On 22 May 2016 the applicant’s representatives provided written submissions to the IAA. Accompanying those submissions was a statement made by the applicant on 22 May 2016. In that statement the applicant claimed that the Sri Lankan army had detained him for two days in July 2012, during which time he was tortured physically, suffered sexual violence and was interrogated on suspicion of being an LTTE member and supporter. He claimed that upon his release the interrogators threatened that his wife would suffer similar treatment. The applicant stated that he had failed to mention this claim earlier because he had been afraid that the Australian authorities would perceive him to be an LTTE member and return him to Sri Lanka. He also claimed that he was too embarrassed to disclose the incident because it had been humiliating and degrading and that as a male it had been difficult for him to discuss it. The applicant provided a report dated 1 June 2016 made by a doctor in Australia. The report noted that the applicant had reported having been tortured. It further noted that the applicant had scars consistent with the claimed assault and that he had been treated for injuries arising from the assault.
The IAA’s decision and reasons
After discussing the claims made by the applicant and the evidence before it, the IAA found that it was not satisfied that the applicant is a person to whom Australia has protection obligations under s.36(2)(a) or s.36(2)(aa) of the Act. The IAA accepted that the events the applicant had recounted had occurred but it was not satisfied that he would suffer serious or significant harm in Sri Lanka by reason of his Tamil ethnicity, his being a relatively young Tamil male from the north of Sri Lanka, his previous history with the authorities, his illegal departure from Sri Lanka, his return as a failed asylum seeker or his residence in India and in Australia.

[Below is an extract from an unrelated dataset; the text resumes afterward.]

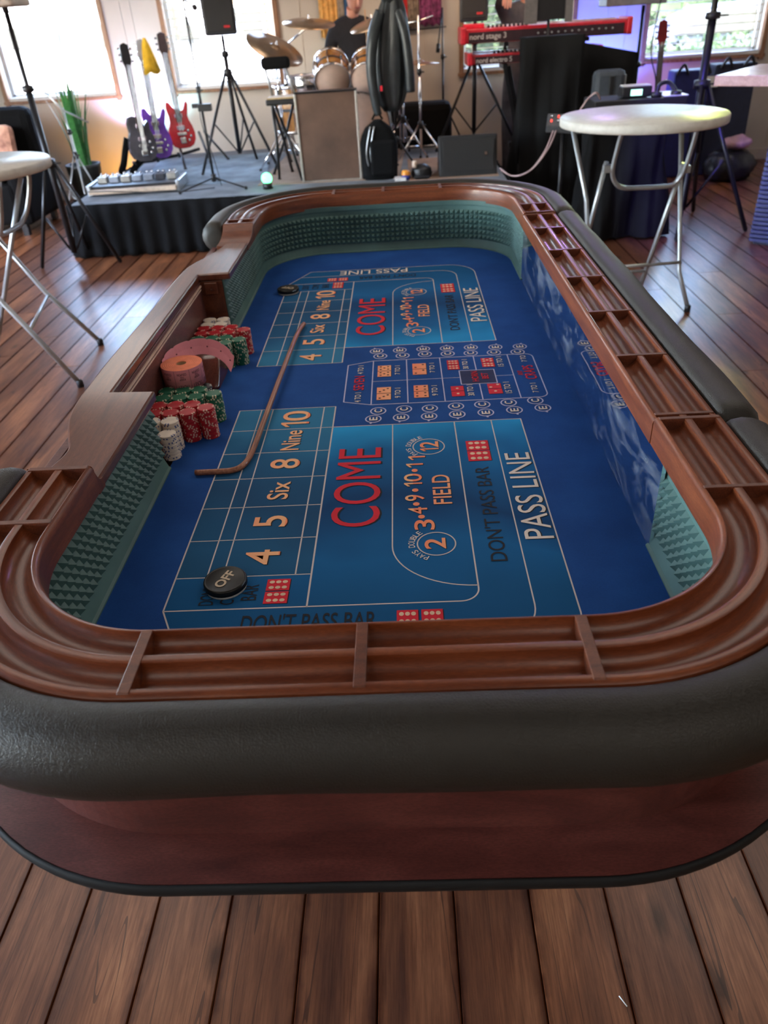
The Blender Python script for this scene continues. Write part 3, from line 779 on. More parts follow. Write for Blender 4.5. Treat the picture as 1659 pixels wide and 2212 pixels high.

Relevantly for this proceeding, the IAA referred to the written submissions dated 22 May 2016 provided by the applicant’s representatives. It noted that the submissions provided reasons why the applicant disagreed with the delegate’s decision and implied that certain aspects of his claims had been overlooked by the delegate. The IAA found that to the extent that the submissions contained legal arguments responding to the delegate’s decision and reasserted claims before the delegate, they did not constitute new information as defined by s.473DC(1) of the Act. The IAA therefore had regard to that material when reaching its decision.
The IAA also considered the applicant’s statement dated 22 May 2016 and said:
… the [applicant’s representatives’] submission also contains an additional statement from the applicant containing information the applicant had not previously provided to the department that is ‘new information’ for the purposes of this review.
…
The new information relates to material which was squarely at issue at the [delegate’s] interview on 4 December 2015. The substance of his protection claims rest on his claims that he has repeatedly been accused of, and interrogated about, LTTE membership and support and he has provided details of various other incidents in which he claims he was detained and interrogated about this. He was specifically asked about incidents of detention and torture during the SHEV interview and he responded with descriptions of those incidents. Given these factors, and the fact that he was represented and had been residing in Australia for three years by the time he was questioned by the delegate, I do not accept his explanation that he was afraid he would be suspected of being returned on account of being perceived as an LTTE member.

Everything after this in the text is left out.